## [Exercise details]
From the line with "mb = MB(); mb.box((2.2, 4.2, 0), (6.9, 4.3, 3.4));" down to the final line of the material below, quote every line exactly and leave out all lines before it.

## [Extracted data entries]
==========

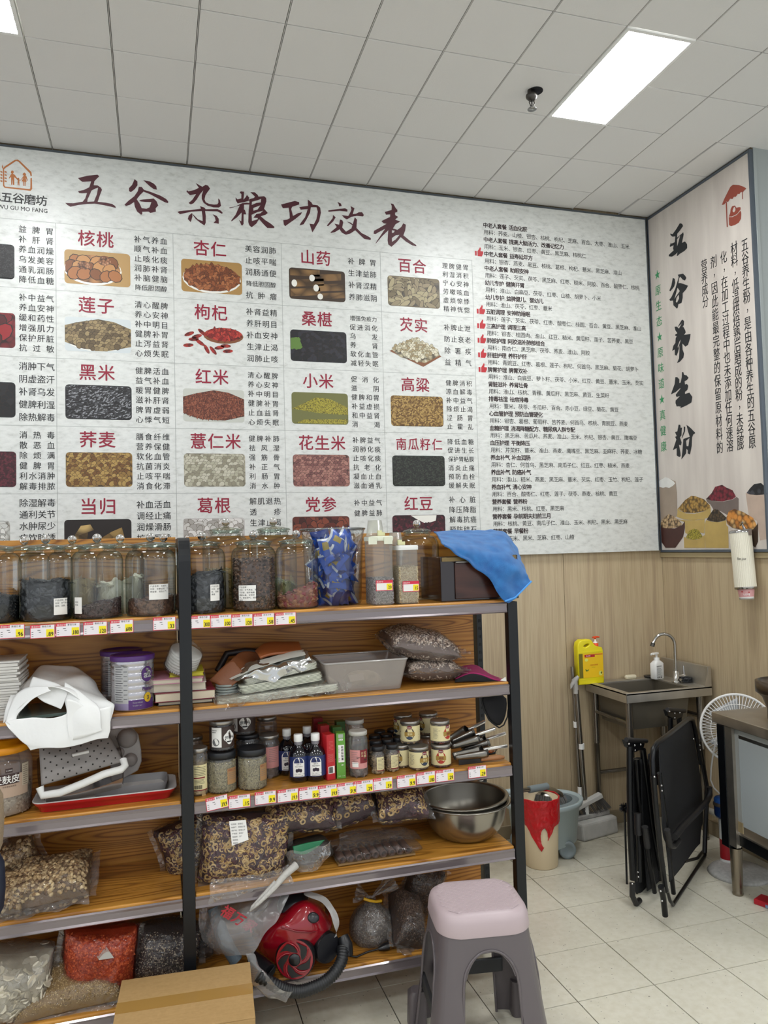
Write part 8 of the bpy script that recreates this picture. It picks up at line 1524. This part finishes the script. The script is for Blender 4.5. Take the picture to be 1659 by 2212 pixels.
# ================================================================= foreground: stool and carton
def stool():
    t = thing('plastic_stool', 'pink topped grey plastic stool in front of the rack', 'stool', (.937, 2.235, 0), -.16); H = .462; A, B = .285, .265; gm = mat('stool_grey', '5e5759', .32); pm = mat('stool_pink', 'b5a4a7', .38, bump=0)
    g = G(); g.loft([rrect(0, 0, A, B, .075, H-.062, 8), rrect(0, 0, A+.002, B+.002, .075, H-.058, 8), rrect(0, 0, A-.006, B-.006, .075, H-.024, 8), rrect(0, 0, A-.016, B-.016, .072, H-.010, 8), rrect(0, 0, A-.034, B-.034, .066, H-.003, 8), rrect(0, 0, A-.06, B-.06, .055, H, 8)]); put('seat_shell', g, pm, t)
    g = G()     # raised diamond quilting
    s = .0235
    for i in range(-8, 9):
        for j in range(-9, 10):
            cx, cy = i*s*1.15+(j % 2)*s*.575, j*s*.5
            if (abs(cx)/(A/2-.032))**5+(abs(cy)/(B/2-.030))**5 > 1: continue
            a_, b_ = s*.56, s*.49; g.add([(cx-a_, cy, H+.0002), (cx, cy-b_, H+.0002), (cx+a_, cy, H+.0002), (cx, cy+b_, H+.0002), (cx-a_*.86, cy, H+.0018), (cx, cy-b_*.86, H+.0018), (cx+a_*.86, cy, H+.0018), (cx, cy+b_*.86, H+.0018)], [(4, 5, 6, 7), (0, 1, 5, 4), (1, 2, 6, 5), (2, 3, 7, 6), (3, 0, 4, 7)], 0, False)
    put('quilted_top', g, pm, t, kind='stuff')
    # skirt with four arches: outer shell sampled round the stool, arch cut out of each side
    def ringpt(z, ang):
        k = (H-.055-z)/(H-.055); a, b = A/2-.004+.060*k, B/2-.004+.060*k; ca, sa = math.cos(ang), math.sin(ang); n = 4.5; r = (abs(ca/a)**n+abs(sa/b)**n)**(-1/n); return (r*ca, r*sa, z)
    def arch(side, x):      # height below which the side is open at offset x from its middle
        w, top = (.088, .360) if side % 2 else (.082, .362)
        return top-.0-(.100)*(1-math.sqrt(max(0, 1-(x/w)**2))) if abs(x) < w else None
    N = 160; zs = [0, .04, .08, .12, .16, .20, .24, .27, .29, .305, .32, .335, .35, .37, H-.055]; V = []; F = []
    K = 44
    g = G()
    for side in range(4):
        ang0 = -PI/2+side*PI/2; half = PI/4
        # columns run from the arch edge up to the seat; legs fill the rest
        cols = []
        for i in range(K+1):
            s_ = -1+2*i/K; ang = ang0+half*s_; top = H-.055; p = ringpt(.2, ang); off = (p[0] if side % 2 == 0 else p[1]); zz = arch(side, off); cols.append((ang, zz))
        b = len(g.v); vs = []; M_ = 14
        for ang, zz in cols:
            lo = zz if zz else 0
            for j in range(M_+1): z = lo+(H-.055-lo)*(j/M_)**1.0; vs.append(ringpt(z, ang))
        fs = []
        for i in range(K):
            o1, o2 = cols[i][1], cols[i+1][1]
            if (o1 is None) != (o2 is None): continue
            for j in range(M_): fs.append((i*(M_+1)+j, (i+1)*(M_+1)+j, (i+1)*(M_+1)+j+1, i*(M_+1)+j+1))
        g.add(vs, fs, 0, True)
        for i in range(K):          # close the step between leg and arch with a slim panel
            o1, o2 = cols[i][1], cols[i+1][1]
            if (o1 is None) != (o2 is None):
                lo = .0 if False else (o1 or o2)
                for j in range(M_):
                    z0_, z1_ = lo+(H-.055-lo)*j/M_, lo+(H-.055-lo)*(j+1)/M_; g.add([ringpt(z0_, cols[i][0]), ringpt(z0_, cols[i+1][0]), ringpt(z1_, cols[i+1][0]), ringpt(z1_, cols[i][0])], [(0, 1, 2, 3)], 0, True)
    put('skirt_and_legs', g, gm, t)
    g = G()
    for side in range(4):           # rolled edge round every arch
        ang0 = -PI/2+side*PI/2; pts = []; w = .088 if side % 2 else .082
        for i in range(41):
            x = -w+2*w*i/40; z = arch(side, x*.9999); lo = None
            for k in range(40):
                ang = ang0-PI/4+PI/2*k/39; p = ringpt(z, ang); q = p[0] if side % 2 == 0 else p[1]
                if lo is None or abs(q-x) < lo[0]: lo = (abs(q-x), ang)
            a2 = ang0+(x/(w/ .62 if False else 1) if False else 0); 
            # refine the angle by bisection on the offset
            l_, h_ = ang0-PI/4, ang0+PI/4; sg = 1 if (ringpt(z, h_)[0] if side % 2 == 0 else ringpt(z, h_)[1]) > 0 else -1
            for _ in range(18):
                m2 = (l_+h_)/2; p = ringpt(z, m2); q = (p[0] if side % 2 == 0 else p[1])*sg
                if q < x*sg*sg: l_ = m2
                else: h_ = m2
            pts.append(Vector(ringpt(z, l_))*1.004)
        a0, a1 = pts[0], pts[-1]
        def down(p, z): q = Vector(p); f = 1+.060*((.23-z)/H)/.16; return Vector((q.x*f, q.y*f, z))
        pts = [down(a0, z) for z in (0, .08, .16)]+pts+[down(a1, z) for z in (.16, .08, 0)]
        g.tube(pts, .0042, 6)
    put('arch_rim', g, gm, t)
    for s1, s2, ax in ((1, 0, 0), (-1, 0, 0), (0, 1, 1), (0, -1, 1)):
        g = G(); zc = .165
        if ax: g.box(-.115, .115, s2*.148-.006, s2*.148+.006, zc-.02, zc+.025)
        else: g.box(s1*.156-.006, s1*.156+.006, -.11, .11, zc-.02, zc+.025)
        if not (ax and s2 < 0): put('stretcher', g, mat('stool_dark', '2a2b2d', .5), t, bevel=.004)
    for a_, b_ in ((1, 1), (1, -1), (-1, 1), (-1, -1)):
        g = G(); g.loft([rrect(a_*.172, b_*.160, .060, .060, .014, 0), rrect(a_*.170, b_*.158, .056, .056, .014, .10), rrect(a_*.165, b_*.153, .045, .045, .012, .112)]); put('foot', g, gm, t)
stool()
def carton_box():
    t = thing('cardboard_box', 'closed brown cardboard box sealed with tape in front of the rack', 'box', (.066, 2.300, 0), -.065); cm = NT('corrugated_card'); n = cm.node('ShaderNodeTexNoise', i_Vector=cm.co((3, 60, 60)), i_Scale=3.0, i_Detail=4.0); n2 = cm.node('ShaderNodeTexNoise', i_Vector=cm.co(), i_Scale=90.0, i_Detail=2.0)
    cm.put(cm.b.inputs['Base Color'], cm.mix(.5, cm.ramp(n.outputs[0], [(.3, 'a1804f'), (.7, 'ae8d5c')]), cm.ramp(n2.outputs[0], [(.3, 'a08050'), (.7, 'b08f5e')]))); cm.b.inputs['Roughness'].default_value = .75; cm = cm.m
    W, D, H = .374, .285, .283; g = G(); g.box(-W/2, W/2, -D/2, D/2, 0, H-.004); put('carton_body', g, cm, t, bevel=.002)
    for s in (-1, 1):
        g = G(); g.box(-W/2, W/2, (.0008 if s > 0 else -D/2), (D/2 if s > 0 else -.0008), H-.004, H); put('top_flap', g, cm, t, bevel=.0012)
    tp = mat('brown_tape', 'a07c42', .22, Coat_Weight=.4); g = G(); g.box(-W/2-.0005, W/2+.0005, -.030, .024, H+.0002, H+.0005); g.box(W/2+.0001, W/2+.0005, -.03, .024, H-.05, H+.0003); g.box(-W/2-.0005, -W/2-.0001, -.03, .024, H-.05, H+.0003); put('tape', g, tp, t)
carton_box()
def sleeve():
    c = thing('quilted_jacket', 'tan fleece and navy jacket edge at the left picture border', 'jacket', (aty(-22, 1690, 2.2).x, 2.2, .62)); g = G()
    g.loft([[( .032*math.cos(a)*k, .03*math.sin(a)*k, z) for a in [2*PI*i/20 for i in range(20)]] for z, k in ((.16, .6), (.19, .95), (.25, 1.05), (.31, .98), (.335, .6))]); put('fleece_part', g, mat('fleece_tan', '8c7a62', .95, bump=.8, bs=300), c)
    g = G(); g.loft([[( .034*math.cos(a)*k+.0, .03*math.sin(a)*k, z) for a in [2*PI*i/20 for i in range(20)]] for z, k in ((.0, .5), (.03, .95), (.08, 1.08), (.14, 1.0), (.17, .6))]); put('navy_part', g, mat('jacket_navy', '10182c', .6), c)
sleeve()
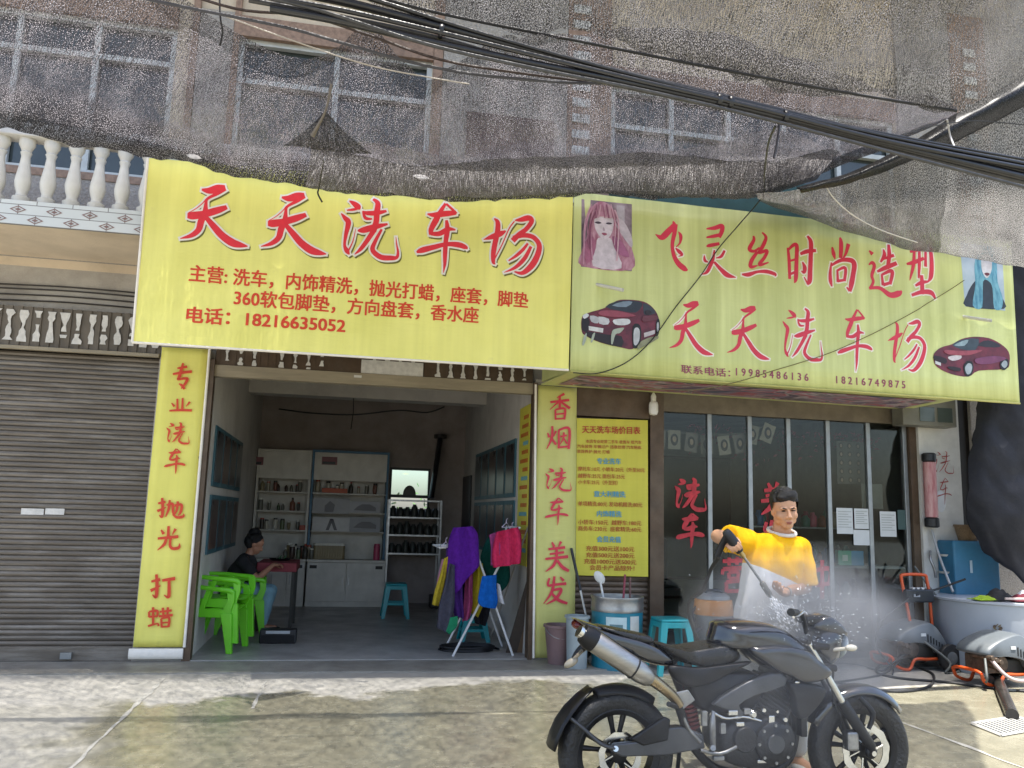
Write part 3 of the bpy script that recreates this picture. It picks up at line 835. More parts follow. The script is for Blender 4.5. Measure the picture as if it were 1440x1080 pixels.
for (a_, b_), nm in zip(UP, (2, 4, 5)):
    bt0 = zs - .55
    mb = MB()
    tr = at(400, 122, .1).z if a_ > -2 else at(130, 80, .1).z
    for z in (bt0, tr, zt - .07): mb.box((a_, .12, z), (b_, .19, z + .06))
    for k in range(nm + 1):
        x = a_ + (b_ - a_ - .06) * k / nm
        mb.box((x, .13, bt0 + .06), (x + .06, .18, zt - .07))
    wf = mb.build('window', WFR, B)
    boxp('pane', DKGLASS, (a_ + .001, .2, bt0), (b_ - .001, .21, zt), parent=wf)

# the neighbouring glass shopfront
boxp('shutter_housing', DKBROWN, (2.501, .0, 2.62), (3.42, .1, 2.96))
roller('side_shutter', 2.501, 3.4, .07, .1, 2.62, .06, mat('brown_shutter', (.17, .12, .08), rough=.5, metal=.4, var=.3, scale=5, dirt=.4, dcol=(.25, .22, .2)))
boxp('shopfront_jamb', DKBROWN, (3.36, -.02, 0), (3.52, .12, 2.95))
boxp('header', mat('header_strip', (.16, .13, .09), rough=.6, var=.3), (3.52, .0, 2.72), (6.68, .12, 2.96))
xs = [3.52, 4.1, 4.6, 5.09, 5.6, 6.13, 6.62]
sf = boxp('sill', ALU, (3.52, .03, .0), (6.68, .12, .07))
mb = MB()
for x in xs[1:]: mb.box((x - .027, .035, .07), (x + .027, .1, 2.72))
mb.build('mullions', ALU, B, bevel=.006)
for i in range(6):
    boxp('glass_pane', GLASS, (xs[i] + (.028 if i else .0), .06, .071), (xs[i + 1] - .028, .065, 2.719))
boxp('shopfront_jamb', DKBROWN, (6.65, -.01, 0), (6.74, .12, 2.95))
boxp('pillar', WHITE, (6.741, -.05, 0), (7.3, .12, 3.3))
boxp('front_wall', PLASTER, (2.031, .121, 2.961), (9.6, .2, 3.859))
boxp('downpipe_recess', C('#2a2521'), (7.3, .05, 0), (7.52, .12, 3.4))  # dark strip painted in for the shaded gap beside the pillar
boxp('end_wall', PEBBLE, (7.52, .0, 0), (9.6, .12, 3.86))
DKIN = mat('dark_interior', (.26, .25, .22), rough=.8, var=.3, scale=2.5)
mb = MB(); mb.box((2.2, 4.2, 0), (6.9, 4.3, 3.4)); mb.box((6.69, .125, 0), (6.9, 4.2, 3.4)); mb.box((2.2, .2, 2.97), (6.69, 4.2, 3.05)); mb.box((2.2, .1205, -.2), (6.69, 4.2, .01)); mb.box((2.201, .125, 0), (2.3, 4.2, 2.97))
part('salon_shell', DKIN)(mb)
boxp('roof', PLASTER, (BX0, -2.05, TOP), (BX1, BACK, TOP + .15))  # unseen front overhang added to shade the upper facade and signs
mb = MB(); mb.box((BX0, BACK, 0), (-1.56, BACK + .2, TOP)); mb.box((2.2, BACK, 0), (BX1, BACK + .2, TOP)); mb.box((BX0, .34, 0), (BX0 + .2, BACK, TOP)); mb.box((BX1 - .2, .34, 0), (BX1, BACK, TOP)); mb.box((-1.56, BACK, 3.75), (2.2, BACK + .2, TOP))
part('rear_wall', PLASTER)(mb)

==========

## [Task answer]
mb = MB(); mb.box((2.2, 4.2, 0), (6.9, 4.3, 3.4)); mb.box((6.69, .125, 0), (6.9, 4.2, 3.4)); mb.box((2.2, .2, 2.97), (6.69, 4.2, 3.05)); mb.box((2.2, .1205, -.2), (6.69, 4.2, .01)); mb.box((2.201, .125, 0), (2.3, 4.2, 2.97))
part('salon_shell', DKIN)(mb)
boxp('roof', PLASTER, (BX0, -2.05, TOP), (BX1, BACK, TOP + .15))  # unseen front overhang added to shade the upper facade and signs
mb = MB(); mb.box((BX0, BACK, 0), (-1.56, BACK + .2, TOP)); mb.box((2.2, BACK, 0), (BX1, BACK + .2, TOP)); mb.box((BX0, .34, 0), (BX0 + .2, BACK, TOP)); mb.box((BX1 - .2, .34, 0), (BX1, BACK, TOP)); mb.box((-1.56, BACK, 3.75), (2.2, BACK + .2, TOP))
part('rear_wall', PLASTER)(mb)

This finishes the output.